As the lockout drags on, Stern's legacy as one of sports' best commissioners is weakened. He turned 69 last month, and although he hasn't said when he will retire, he did say this will be his last CBA negotiation after nearly 28 years running the league.

He has insisted all along he wouldn't worry about the damage to his reputation and that his only concern would be getting the deal his owners need.

It's uncertain when that will be. The sides didn't agree until Jan. 6 in 1999, just before the deadline for canceling that entire season. The league ended up with a 50-game schedule, often plagued by poor play as teams were forced to fit too many games into too small of a window.

They could keep meeting now and agree to a deal much sooner this time. Or perhaps the divide is still too great and they will decide there's no reason to rush back to the table.

On Monday Stern, Deputy Commissioner Adam Silver, owners Peter Holt of San Antonio, Glen Taylor of Minnesota and James Dolan of New York, and senior vice president and deputy general counsel Dan Rube met with union executive director Billy Hunter, president Derek Fisher of the Lakers and vice president Maurice Evans of the Wizards, and attorneys Jeffrey Kessler and Ron Klempner.

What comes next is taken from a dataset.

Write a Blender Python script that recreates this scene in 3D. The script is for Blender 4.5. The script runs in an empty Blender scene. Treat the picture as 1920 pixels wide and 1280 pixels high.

Though both sides have said they believe bargaining is the only route to a deal, the process could end up in the courts. Each brought an unfair labor practice charge against the other with the National Labor Relations Board, and the league also filed a federal lawsuit against the union attempting to block it from decertifying.

Union officials thus far have been opposed to decertification, a route the NFL players initially chose during their lockout. But Hunter has said it might eventually be considered.

Players say they have prepared for a shortened season for a couple of years, knowing it could be the inevitable outcome of a difficult negotiation. The owners' initial proposal in early 2010 for a new CBA, calling for salary reductions and rollbacks, shorter contracts and a hard cap of $45 million, got the process off to a tense start.